That music is Symphony No. 2, known as the Resurrection Symphony. Austrian Gustav Mahler composed the piece in the late 1800s.
Classical musician David Titcomb feels strongly about the composer and his work.
"Mahler is just... It's so evocative. It's so emotional and maybe those are cheap thrills, but to me they are deep emotional works especially the Resurrection Symyphony."
Music has filled Titcomb's life from almost the start. An inspiring music teacher handed young David a trombone to play in elementary school. He could barely make a sound at that time. But, he stuck with it.
Titcomb studied music at the State University of New York, Purchase. He went on to receive a Master of Fine Arts degree at Yale University School of Music.
David Titcomb played the trombone professionally for more than thirty years. He says it was a difficult decision to stop playing and to do something else.
"When I had to decide to stop my career as a player and move on to just the organizing of an orchestra, it was my heart and soul to play in orchestras and after a 30 year career I think I had done my part and wanted to move aside, now I'm semi-retired I only play the trombone in my wife's rock and roll band now, but for 30 years I was a member of the New York City Opera Orchestra and I also played very often with the Metropolitan Opera and various other freelance organizations and the New York City Ballet as well."

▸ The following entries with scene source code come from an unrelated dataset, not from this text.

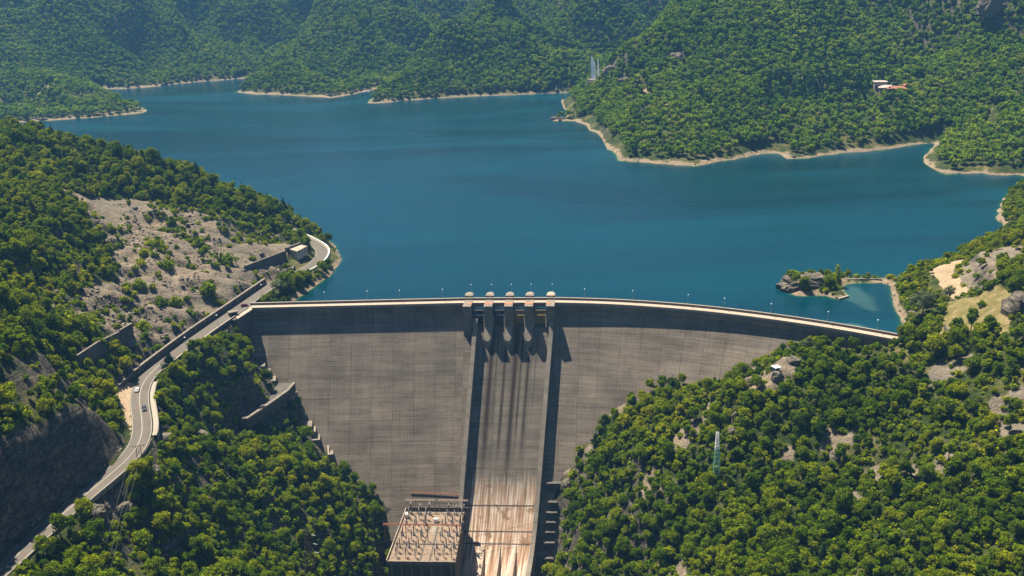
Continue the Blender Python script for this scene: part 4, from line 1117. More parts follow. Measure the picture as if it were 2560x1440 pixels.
# ------------------------------------------------------------------ road, walls, kerbs
def ribbon(name, P, Nn, o0, o1, z, m_, parent=None, kind=None, uvs=True):
    V = []; Fs = []; U = []; cum = 0
    for i in range(len(P)):
        if i: cum += float(np.linalg.norm(P[i]-P[i-1]))
        a = P[i]+Nn[i]*o0; b = P[i]+Nn[i]*o1; V += [(a[0], a[1], z), (b[0], b[1], z)]; U += [(cum, o0), (cum, o1)]
    for i in range(len(P)-1): Fs.append((2*i+1, 2*i, 2*i+2, 2*i+3))
    m = MB(); m.add(V, Fs, [[U[j] for j in f] for f in Fs]); o = m.build(name, m_, parent); tag(o, kind=kind); return o
def ridx(px, py): q = PZ(px, py, ROADZ)[:2]; return int(np.argmin(np.linalg.norm(ROAD-q, axis=1)))
def rail(name, P, Nn, o0, o1, z0, z1, m_, parent=None):
    rings = []
    for a, n in zip(P, Nn):
        p = a+n*o0; q = a+n*o1; rings.append([(p[0], p[1], z0), (q[0], q[1], z0), (q[0], q[1], z1), (p[0], p[1], z1)])
    m = MB(); m.loft(rings); return m.build(name, m_, parent)
road = ribbon('road', ROAD, ROADN, HW, -HW, ROADZ, M['asphalt'], kind='structure'); road['label'] = 'sun bleached two lane asphalt road past the dam'
ribbon('edge_line', ROAD, ROADN, HW-.25, HW-.45, ROADZ+.006, M['line'], road); ribbon('edge_line', ROAD, ROADN, -HW+.45, -HW+.25, ROADZ+.006, M['line'], road)
ia, ib = 0, ridx(420, 900); ribbon('centre_line', ROAD[ia:ib], ROADN[ia:ib], .14, -.14, ROADZ+.006, M['line'], road)
# patch of older darker asphalt and the walled pavement at the bend
i0, i1 = ridx(352, 1095), ridx(366, 950); o = ribbon('pavement', ROAD[i0:i1], ROADN[i0:i1], -HW-.4, -HW-2.3, ROADZ+.14, M['kerb'], kind='structure'); o['label'] = 'pale concrete pavement on the outer side of the road bend'
w_ = thing('parapet_wall', 'thin pale parapet wall edging the pavement on the road bend', 'wall'); rail('wall_panel', ROAD[i0:i1], ROADN[i0:i1], -HW-2.3, -HW-2.7, ROADZ-2, ROADZ+1.0, M['conc2'], w_)
j0 = ridx(20, 1420); w_ = thing('roadside_kerb_wall', 'low weathered kerb wall along the outer edge of the lower road', 'wall'); rail('wall_panel', ROAD[j0:i0], ROADN[j0:i0], -HW-.6, -HW-.85, ROADZ-1.5, ROADZ+.55, M['conc'], w_)
w_ = thing('cliff_foot_wall', 'long low concrete wall at the foot of the shaded cliff beside the road', 'wall'); k1 = ridx(340, 1120); rail('wall_panel', ROAD[:k1], ROADN[:k1], HW+.7, HW+2.6, ROADZ-1, ROADZ+1.3, M['kerb'], w_)
# viaduct side down to the trees, from the bend to the lake
k0, k1 = ridx(392, 925), ridx(675, 717); w_ = thing('retaining_wall', 'tall shaded retaining wall carrying the road beside the knoll', 'wall')
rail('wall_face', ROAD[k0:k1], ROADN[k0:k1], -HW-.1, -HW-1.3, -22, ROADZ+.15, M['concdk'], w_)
k2 = ridx(604, 768); rail('edge_barrier', ROAD[k0:k2-3], ROADN[k0:k2-3], -HW-.9, -HW-1.3, ROADZ+.15, ROADZ+.75, M['walk'], w_)
k3 = ridx(622, 755); rail('edge_barrier', ROAD[k3:k1], ROADN[k3:k1], -HW-.9, -HW-1.35, ROADZ+.15, ROADZ+1.0, M['kerb'], w_)
k4 = ridx(738, 590); w_ = thing('lakeside_parapet', 'pale concrete parapet round the outside of the lakeside bend', 'wall'); rail('wall_panel', ROAD[k1:k4], ROADN[k1:k4], -HW-.5, -HW-1.0, ROADZ-5, ROADZ+.95, M['white'], w_)
rail('pavement_slab', ROAD[ridx(770, 668):k4], ROADN[ridx(770, 668):k4], -HW+.1, -HW-.5, ROADZ-.2, ROADZ+.16, M['kerb'], w_)
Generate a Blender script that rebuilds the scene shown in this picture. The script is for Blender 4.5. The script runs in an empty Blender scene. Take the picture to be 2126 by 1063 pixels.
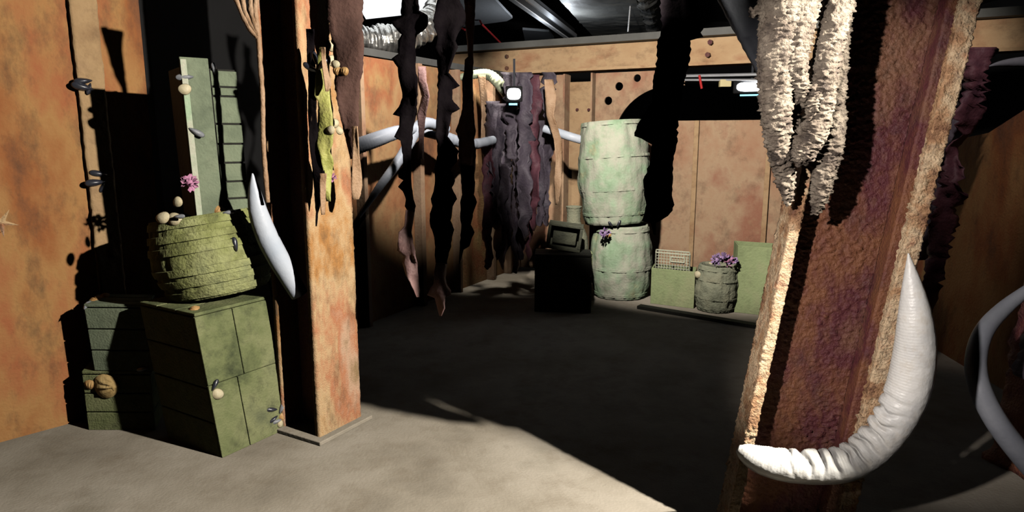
import bpy, bmesh, math, random
from mathutils import Vector, Matrix, noise
random.seed(7)
R = math.radians
sc = bpy.context.scene
COL = sc.collection
# ------------------------------------------------------------------ camera
H, PITCH, F = 1.6, R(10.1), 1400.0
cp, sp = math.cos(PITCH), math.sin(PITCH)
cam = bpy.data.cameras.new('camera'); cam.sensor_width = 36; cam.lens = F/2126*36; cam.clip_start = .05
camo = bpy.data.objects.new('camera', cam); COL.objects.link(camo)
camo.location = (0, 0, H); camo.rotation_euler = (R(90)-PITCH, 0, 0)
sc.camera = camo
# ------------------------------------------------------------------ world, exposure, lights
w = bpy.data.worlds.new('world'); sc.world = w; w.use_nodes = True
w.node_tree.nodes['Background'].inputs[0].default_value = (.55, .6, .8, 1)
w.node_tree.nodes['Background'].inputs[1].default_value = .006
sc.view_settings.view_transform = 'Standard'; sc.view_settings.look = 'None'
sc.cycles.max_bounces = 4; sc.cycles.diffuse_bounces = 0; sc.cycles.glossy_bounces = 2
sc.view_settings.exposure = .15; sc.view_settings.gamma = 1; sc.view_settings.use_curve_mapping = False

def lamp(name, loc, tgt, power, col, radius, cone=None, blend=.3):
    d = bpy.data.lights.new(name, 'SPOT' if cone else 'POINT')
    d.energy = power; d.color = col; d.shadow_soft_size = radius
    o = bpy.data.objects.new(name, d); COL.objects.link(o); o.location = loc
    if cone:
        d.spot_size = R(cone); d.spot_blend = blend
        o.rotation_euler = (Vector(tgt)-Vector(loc)).to_track_quat('-Z', 'Y').to_euler()
    return o
# ceiling lamp to the right behind the tilted column: lights crates, left wall, left column and near floor
lamp('flood_lamp_key', (2.2, 1.33, 2.7), (-1.4, 3.4, .9), 1050, (1, .93, .82), .035, 105, .25)
# lamp behind the viewer on the left: lights the tilted column and its horn
lamp('flood_lamp_column', (-.85, .45, 2.1), (1.26, 2.55, 1.27), 340, (1, .92, .86), .04, 35, .55)
# added lamp without a seen source, brightens the right wall and red kelp
lamp('added_fill_right', (2.35, 3.5, 2.95), (3.15, 4.5, 1.75), 42, (1, .86, .8), .05, 56, .8)
# small added lamp, unseen above the beam, brightens the ducts and rails
lamp('added_fill_ceiling', (.6, 7.9, 2.75), None, 14, (.85, .92, 1), .05)
# spots over the middle of the room for the back of the room
lamp('spot_lamp_barrels', (.3, 3.9, 2.75), (1.95, 7.0, 1.93), 500, (1, .93, .84), .05, 76, .3)
lamp('spot_lamp_horns', (.1, 4.4, 2.8), (-.95, 5.9, 2.2), 230, (1, .93, .86), .04, 64, .5)
lamp('spot_lamp_corner', (-.2, 6.9, 2.9), (-.05, 7.75, .3), 110, (1, .93, .82), .05, 50, .6)

def at(px, py, Y):
    """world point seen at photo pixel (px,py) standing Y metres ahead of the viewer"""
    a = (px-1063)/F; b = -(py-531.5)/F
    fy = cp + b*sp; fz = -sp + b*cp
    t = Y/fy
    return Vector((a*t, Y, H+fz*t))
def gnd(px, py, z=0):
    a = (px-1063)/F; b = -(py-531.5)/F
    fy = cp + b*sp; fz = -sp + b*cp
    t = (z-H)/fz
    return Vector((a*t, fy*t, z))
def pxs(n, Y, py=500):
    b = -(py-531.5)/F
    return n*Y/(cp+b*sp)/F
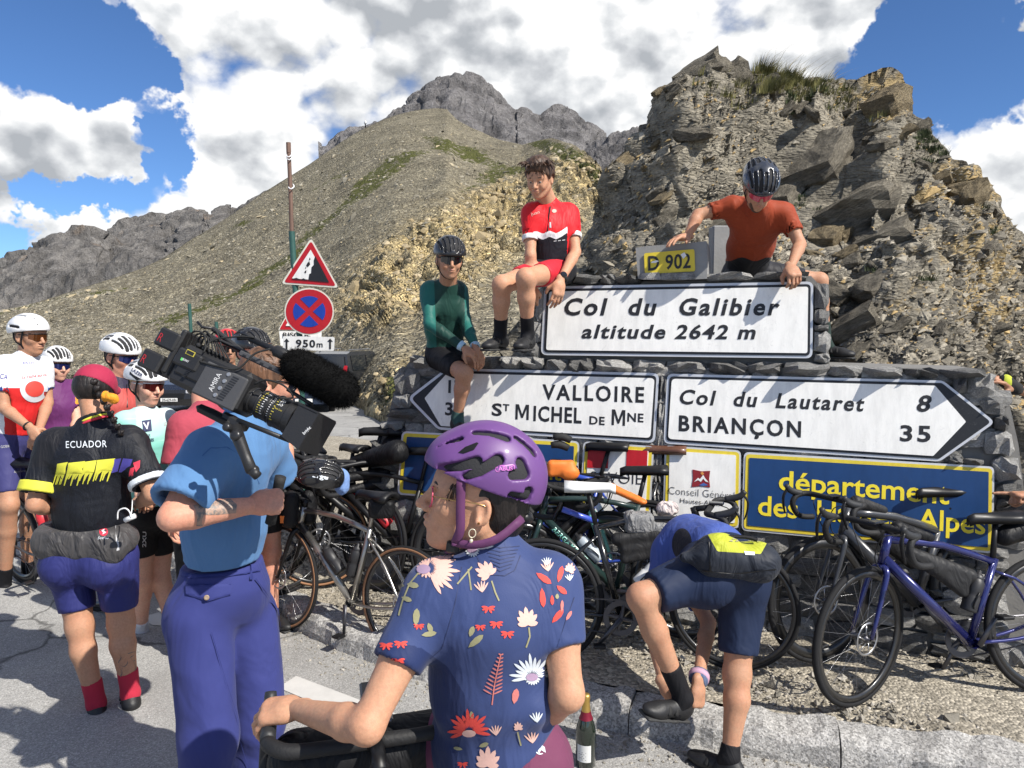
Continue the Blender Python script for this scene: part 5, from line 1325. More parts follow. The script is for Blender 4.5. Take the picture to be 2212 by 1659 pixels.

Now, Titcomb is the Managing Director for the Philharmonia Orchestra of New York (PONY). The organization held its first performance last March. It hopes to bring new audiences to classical music. It aims to make performances higher tech and more affordable.
Titcomb praises the more than eighty orchestra musicians, describing them as among New York's finest.
"The Philharmonia Orchestra of New York is comprised of many musicians who I have worked with over the last 30 years and many of them continue to work in the major companies at Lincoln Center including Metropolitan Opera, New York Philharmonic, New York City Ballet, New York City Opera and we came together shortly after the nuclear disaster and tsunami in Japan."
Mahler Symphony No. 2 music is reflective of a project dear to David Titcomb's heart.
David Titcomb has worked effortlessly along with PONY Principal Conductor Maestro Atsushi Yamada on bringing the Philharmonia Orchestra of New York and more than 100 choral students from Japan together to perform. The program is called Project Hand-in-Hand.
Project Hand in Hand aims to use performance to support disaster relief, cultural exchange, and education.
David Titcomb says it is a collaboration.
"With our good friend Atsushi Yamada, who is our conductor, who we worked with at New York City Opera back in the early 2000s and we started as the friends of Japan orchestra. We played a concert, actually it was Resurrection symphonies about a year after the disaster in northern Japan and we brought over 100 kids just to kind of show them that we were still paying attention and we wanted to give them some inspiration to continue to deal with their troubles and manage."
The joint performance with the PONY musicians and Japanese high school choir also includes students from American universities.
Titcomb says the collaboration makes him happy.
"Bringing the kids over to play at Lincoln Center. A lot of these kids have never been out of there prefecture, let alone been on a jet into New York to perform at Lincoln Center. So seeing an orchestra of 90 players on the stage and making music together with a chorus of 200 that what makes me smile."
Hand in Hand was created in response to the earthquake and tsumani in Japan. Earlier this year, Japan marked the 5th anniversary of the earthquake and tsunami that devastated the country in 2011. More than 18,000 people died or disappeared. The 9.0 magnitude quake struck offshore, creating a huge, powerful surge of water that rushed inland. Whole towns were destroyed in moments. And, the tsunami caused a major failure at the Fukushima Daiichi nuclear plant. The result was the worst nuclear disaster the world had ever seen.
More than 150,000 people were forced to leave their homes. Many have not been able to return because of radiation danger.
David says just like the Resurrection Symphony No. 2 by Mahler the music starts dark and has feelings of loss and by the end of the symphony, it is a triumph resurrection and things are reborn. This is the hope David Titcomb and PONY have for the victims of the 2011 disaster in Japan.